## start DATASET SECTION
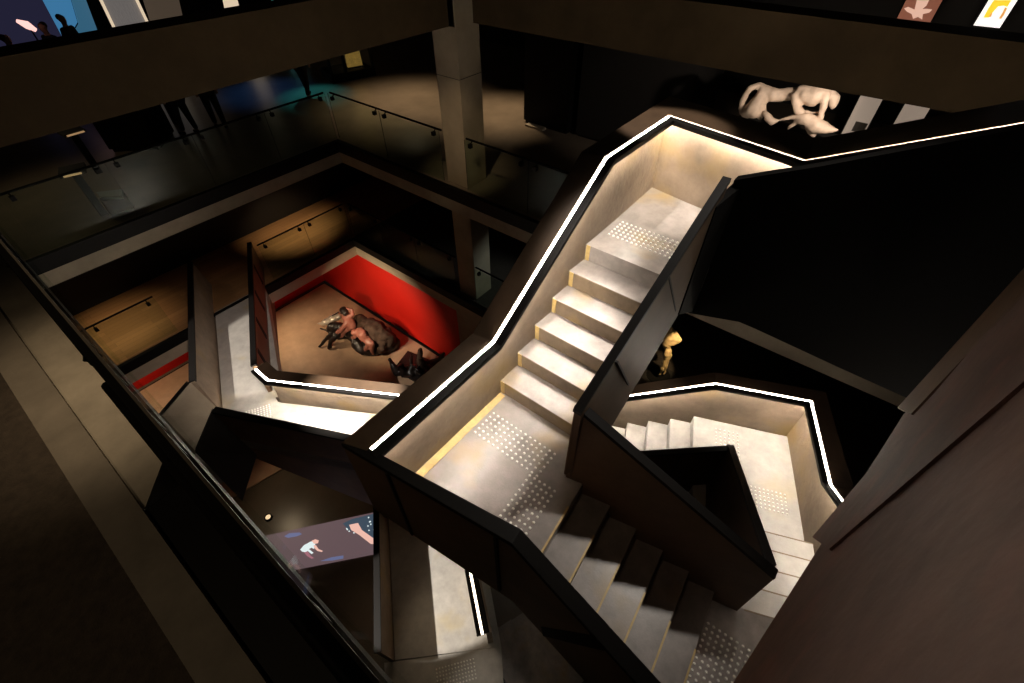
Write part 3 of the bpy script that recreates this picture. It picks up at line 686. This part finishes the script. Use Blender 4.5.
# ------------------------------------------------------------------ exhibits
# pale skull on a black plinth
sk = thing('skeleton', (9.0, 1.35, -3.1), 'large pale animal skull lying behind the top stair landing', 'skull')
def bt(*pts):
    return [(ax_(720+a*140/1024, 70+b*140/1024, 9.0+dx)-V(sk.location), r*0.00215) for a, b, r, dx in pts]
organic('cranium', [
    bt((285, 112, 16, 0), (330, 150, 40, 0.02), (390, 182, 52, 0.05), (460, 182, 44, 0.08), (540, 172, 42, 0.08), (600, 160, 46, 0.05)),
    bt((600, 150, 40, 0.0), (640, 180, 66, 0.0), (690, 188, 74, 0.0), (735, 175, 58, 0.0), (775, 175, 40, 0.05)),
    bt((350, 130, 16, 0.05), (290, 112, 20, 0), (225, 128, 26, -0.05), (190, 172, 26, -0.08), (165, 225, 24, -0.08), (152, 275, 20, -0.06), (152, 312, 12, 0)),
    bt((290, 180, 30, -0.06), (272, 235, 54, -0.08), (250, 290, 66, -0.08), (205, 305, 52, -0.06), (165, 305, 24, -0.04)),
    bt((310, 170, 30, -0.02), (322, 245, 24, -0.04), (300, 310, 40, -0.04), (295, 350, 18, -0.04)),
    bt((545, 190, 30, -0.06), (552, 240, 28, -0.1), (572, 285, 28, -0.12), (592, 325, 26, -0.12)),
    bt((768, 180, 30, -0.06), (762, 240, 24, -0.1), (748, 300, 22, -0.12), (735, 355, 24, -0.12)),
    bt((600, 302, 12, -0.02), (660, 314, 12, -0.02), (735, 312, 14, -0.06)),
    bt((760, 165, 30, 0.1), (805, 178, 32, 0.08), (836, 215, 38, 0.08), (832, 252, 34, 0.08), (818, 280, 14, 0.08))],
    M['bone'], sk, 0.022, 3, 0.022, 6.0)
organic('jaw', [
    bt((322, 305, 18, -0.1), (350, 350, 26, -0.14), (385, 380, 28, -0.16), (440, 365, 14, -0.16), (510, 352, 16, -0.16), (580, 345, 22, -0.16), (640, 362, 42, -0.16), (700, 408, 58, -0.16), (770, 428, 36, -0.14), (830, 438, 18, -0.12), (870, 440, 6, -0.1)),
    bt((498, 430, 8, -0.1), (530, 402, 18, -0.12), (570, 375, 26, -0.14), (640, 362, 40, -0.16)),
    bt((660, 400, 40, -0.1), (680, 450, 34, -0.12), (690, 484, 12, -0.12))],
    M['bone'], sk, 0.022, 2, 0.02, 6.0)
pt = thing('plinth', (9.1, 1.3, F2), 'black plinth under the pale animal skull', 'plinth')
mb = MB(); mb.box((8.6, 0.4, F2), (9.7, 2.2, -3.14)); mb.build('body', M['dark_wall'], pt, bevel=0.01)
mb = MB(); mb.box((8.55, 0.35, F2), (9.75, 2.25, F2+0.08)); mb.build('base', M['black'], pt)
for i, (a, b, lb) in enumerate(((0.60, 0.25, 'left lit pale panel standing behind the skull, close beside its jaw'), (-0.10, -0.47, 'right lit pale panel behind the stair coping, farther from the skull'))):
    t = thing('information_board', (11.0, (a+b)/2, F2), lb, 'display panel', 'pale lit panels behind the skull')
    mb = MB(); mb.box((11.0, b, F2+0.6), (11.05, a, -2.3)); mb.build('panel', M['panel_light'], t)
    mb = MB(); mb.box((11.05, b-0.02, F2), (11.12, a+0.02, -2.25)); mb.build('back_frame', M['black'], t)
    if i == 0:
        mb = MB(); mb.box((10.985, b+0.02, -3.45), (11.0, b+0.22, -3.28)); mb.build('caption_card', M['kerb'], t)
# amber statue
st_ = thing('statue', (7.1, 1.45, F1), 'small amber glowing statue on a plinth seen between the two staircases', 'statue')
def sp_(a, b, dx=0.0): return ax_(640+a*60/512, 310+b*60/512, 7.1+dx)-V(st_.location)
K = 0.0026
def stt(*pts): return [(sp_(a+4, b, dx), r*K) for a, b, r, dx in pts]
organic('figure', [
    stt((236, 350, 28, 0), (228, 315, 32, 0), (222, 280, 40, 0), (238, 240, 40, 0), (254, 200, 28, 0), (266, 165, 16, 0), (268, 145, 6, 0)),
    stt((270, 165, 12, 0.03), (300, 195, 20, 0.04), (332, 240, 18, 0.06), (338, 258, 16, 0.06), (322, 275, 16, 0.05), (285, 278, 26, 0.02), (250, 275, 34, 0)),
    stt((262, 205, 22, 0.02), (295, 235, 24, 0.03), (285, 265, 24, 0.02)),
    stt((242, 355, 26, 0.02), (240, 400, 22, 0.03), (230, 440, 18, 0.03), (215, 490, 14, 0.03), (205, 540, 10, 0.03), (200, 548, 10, 0)),
    stt((228, 355, 24, -0.05), (216, 410, 20, -0.06), (200, 465, 17, -0.08), (180, 515, 13, -0.08), (165, 545, 10, -0.08), (158, 548, 9, -0.1))], M['amber'], st_, 0.025, 2, 0.028, 7.0)
fz = (sp_(190, 560)).z+F1
mb = MB(); mb.cone((7.1, 1.50, fz-0.09), 0.28, 0.26, 0.05, 20); mb.build('base', M['black'], st_)
pq = thing('plinth', (7.1, 1.5, F1), 'black plinth carrying the small amber statue', 'plinth')
mb = MB(); mb.box((6.8, 1.2, F1), (7.4, 1.8, fz-0.095)) if fz-0.09 > F1+0.02 else mb.box((6.8, 1.2, F1), (7.4, 1.8, F1+0.02)); mb.build('body', M['dark_wall'], pq)

# big dark sculpture of entangled bodies on the sand coloured floor
zf = F0+0.05
sc_ = thing('sculpture', (5.4, 11.2, zf), 'large dark sculpture of entangled bodies on sand floor before red wall', 'sculpture')
def fp(a, b, h): # zoom pixel in region (300,290)-(440,383) to a point h above the floor
    p = az_(300+a*140/1024, 290+b*140/1024, zf+h); return p-V(sc_.location)
def ft(*pts): return [(fp(a, b, h), r) for a, b, h, r in pts]
organic('rock_base', [ft((290, 320, 0.10, 0.14), (350, 300, 0.25, 0.26), (430, 310, 0.30, 0.34), (520, 350, 0.32, 0.42), (610, 390, 0.25, 0.36), (690, 385, 0.14, 0.2)),
    ft((430, 380, 0.12, 0.2), (500, 430, 0.15, 0.22), (570, 440, 0.12, 0.2))], M['soot'], sc_, 0.06, 2, 0.10, 3.2)
organic('hide', [ft((430, 230, 0.55, 0.20), (500, 260, 0.62, 0.30), (560, 300, 0.66, 0.36), (620, 350, 0.52, 0.32), (680, 370, 0.32, 0.2)),
    ft((560, 380, 0.45, 0.24), (600, 430, 0.25, 0.2))], M['fur'], sc_, 0.05, 2, 0.09, 4.0)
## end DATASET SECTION
*GOAL*. Reproduce the material above verbatim; omit every picture.

*WRITTEN ANSWER*.
Write part 3 of the bpy script that recreates this picture. It picks up at line 686. This part finishes the script. Use Blender 4.5.
# ------------------------------------------------------------------ exhibits
# pale skull on a black plinth
sk = thing('skeleton', (9.0, 1.35, -3.1), 'large pale animal skull lying behind the top stair landing', 'skull')
def bt(*pts):
    return [(ax_(720+a*140/1024, 70+b*140/1024, 9.0+dx)-V(sk.location), r*0.00215) for a, b, r, dx in pts]
organic('cranium', [
    bt((285, 112, 16, 0), (330, 150, 40, 0.02), (390, 182, 52, 0.05), (460, 182, 44, 0.08), (540, 172, 42, 0.08), (600, 160, 46, 0.05)),
    bt((600, 150, 40, 0.0), (640, 180, 66, 0.0), (690, 188, 74, 0.0), (735, 175, 58, 0.0), (775, 175, 40, 0.05)),
    bt((350, 130, 16, 0.05), (290, 112, 20, 0), (225, 128, 26, -0.05), (190, 172, 26, -0.08), (165, 225, 24, -0.08), (152, 275, 20, -0.06), (152, 312, 12, 0)),
    bt((290, 180, 30, -0.06), (272, 235, 54, -0.08), (250, 290, 66, -0.08), (205, 305, 52, -0.06), (165, 305, 24, -0.04)),
    bt((310, 170, 30, -0.02), (322, 245, 24, -0.04), (300, 310, 40, -0.04), (295, 350, 18, -0.04)),
    bt((545, 190, 30, -0.06), (552, 240, 28, -0.1), (572, 285, 28, -0.12), (592, 325, 26, -0.12)),
    bt((768, 180, 30, -0.06), (762, 240, 24, -0.1), (748, 300, 22, -0.12), (735, 355, 24, -0.12)),
    bt((600, 302, 12, -0.02), (660, 314, 12, -0.02), (735, 312, 14, -0.06)),
    bt((760, 165, 30, 0.1), (805, 178, 32, 0.08), (836, 215, 38, 0.08), (832, 252, 34, 0.08), (818, 280, 14, 0.08))],
    M['bone'], sk, 0.022, 3, 0.022, 6.0)
organic('jaw', [
    bt((322, 305, 18, -0.1), (350, 350, 26, -0.14), (385, 380, 28, -0.16), (440, 365, 14, -0.16), (510, 352, 16, -0.16), (580, 345, 22, -0.16), (640, 362, 42, -0.16), (700, 408, 58, -0.16), (770, 428, 36, -0.14), (830, 438, 18, -0.12), (870, 440, 6, -0.1)),
    bt((498, 430, 8, -0.1), (530, 402, 18, -0.12), (570, 375, 26, -0.14), (640, 362, 40, -0.16)),
    bt((660, 400, 40, -0.1), (680, 450, 34, -0.12), (690, 484, 12, -0.12))],
    M['bone'], sk, 0.022, 2, 0.02, 6.0)
pt = thing('plinth', (9.1, 1.3, F2), 'black plinth under the pale animal skull', 'plinth')
mb = MB(); mb.box((8.6, 0.4, F2), (9.7, 2.2, -3.14)); mb.build('body', M['dark_wall'], pt, bevel=0.01)
mb = MB(); mb.box((8.55, 0.35, F2), (9.75, 2.25, F2+0.08)); mb.build('base', M['black'], pt)
for i, (a, b, lb) in enumerate(((0.60, 0.25, 'left lit pale panel standing behind the skull, close beside its jaw'), (-0.10, -0.47, 'right lit pale panel behind the stair coping, farther from the skull'))):
    t = thing('information_board', (11.0, (a+b)/2, F2), lb, 'display panel', 'pale lit panels behind the skull')
    mb = MB(); mb.box((11.0, b, F2+0.6), (11.05, a, -2.3)); mb.build('panel', M['panel_light'], t)
    mb = MB(); mb.box((11.05, b-0.02, F2), (11.12, a+0.02, -2.25)); mb.build('back_frame', M['black'], t)
    if i == 0:
        mb = MB(); mb.box((10.985, b+0.02, -3.45), (11.0, b+0.22, -3.28)); mb.build('caption_card', M['kerb'], t)
# amber statue
st_ = thing('statue', (7.1, 1.45, F1), 'small amber glowing statue on a plinth seen between the two staircases', 'statue')
def sp_(a, b, dx=0.0): return ax_(640+a*60/512, 310+b*60/512, 7.1+dx)-V(st_.location)
K = 0.0026
def stt(*pts): return [(sp_(a+4, b, dx), r*K) for a, b, r, dx in pts]
organic('figure', [
    stt((236, 350, 28, 0), (228, 315, 32, 0), (222, 280, 40, 0), (238, 240, 40, 0), (254, 200, 28, 0), (266, 165, 16, 0), (268, 145, 6, 0)),
    stt((270, 165, 12, 0.03), (300, 195, 20, 0.04), (332, 240, 18, 0.06), (338, 258, 16, 0.06), (322, 275, 16, 0.05), (285, 278, 26, 0.02), (250, 275, 34, 0)),
    stt((262, 205, 22, 0.02), (295, 235, 24, 0.03), (285, 265, 24, 0.02)),
    stt((242, 355, 26, 0.02), (240, 400, 22, 0.03), (230, 440, 18, 0.03), (215, 490, 14, 0.03), (205, 540, 10, 0.03), (200, 548, 10, 0)),
    stt((228, 355, 24, -0.05), (216, 410, 20, -0.06), (200, 465, 17, -0.08), (180, 515, 13, -0.08), (165, 545, 10, -0.08), (158, 548, 9, -0.1))], M['amber'], st_, 0.025, 2, 0.028, 7.0)
fz = (sp_(190, 560)).z+F1
mb = MB(); mb.cone((7.1, 1.50, fz-0.09), 0.28, 0.26, 0.05, 20); mb.build('base', M['black'], st_)
pq = thing('plinth', (7.1, 1.5, F1), 'black plinth carrying the small amber statue', 'plinth')
mb = MB(); mb.box((6.8, 1.2, F1), (7.4, 1.8, fz-0.095)) if fz-0.09 > F1+0.02 else mb.box((6.8, 1.2, F1), (7.4, 1.8, F1+0.02)); mb.build('body', M['dark_wall'], pq)

# big dark sculpture of entangled bodies on the sand coloured floor
zf = F0+0.05
sc_ = thing('sculpture', (5.4, 11.2, zf), 'large dark sculpture of entangled bodies on sand floor before red wall', 'sculpture')
def fp(a, b, h): # zoom pixel in region (300,290)-(440,383) to a point h above the floor
    p = az_(300+a*140/1024, 290+b*140/1024, zf+h); return p-V(sc_.location)
def ft(*pts): return [(fp(a, b, h), r) for a, b, h, r in pts]
organic('rock_base', [ft((290, 320, 0.10, 0.14), (350, 300, 0.25, 0.26), (430, 310, 0.30, 0.34), (520, 350, 0.32, 0.42), (610, 390, 0.25, 0.36), (690, 385, 0.14, 0.2)),
    ft((430, 380, 0.12, 0.2), (500, 430, 0.15, 0.22), (570, 440, 0.12, 0.2))], M['soot'], sc_, 0.06, 2, 0.10, 3.2)
organic('hide', [ft((430, 230, 0.55, 0.20), (500, 260, 0.62, 0.30), (560, 300, 0.66, 0.36), (620, 350, 0.52, 0.32), (680, 370, 0.32, 0.2)),
    ft((560, 380, 0.45, 0.24), (600, 430, 0.25, 0.2))], M['fur'], sc_, 0.05, 2, 0.09, 4.0)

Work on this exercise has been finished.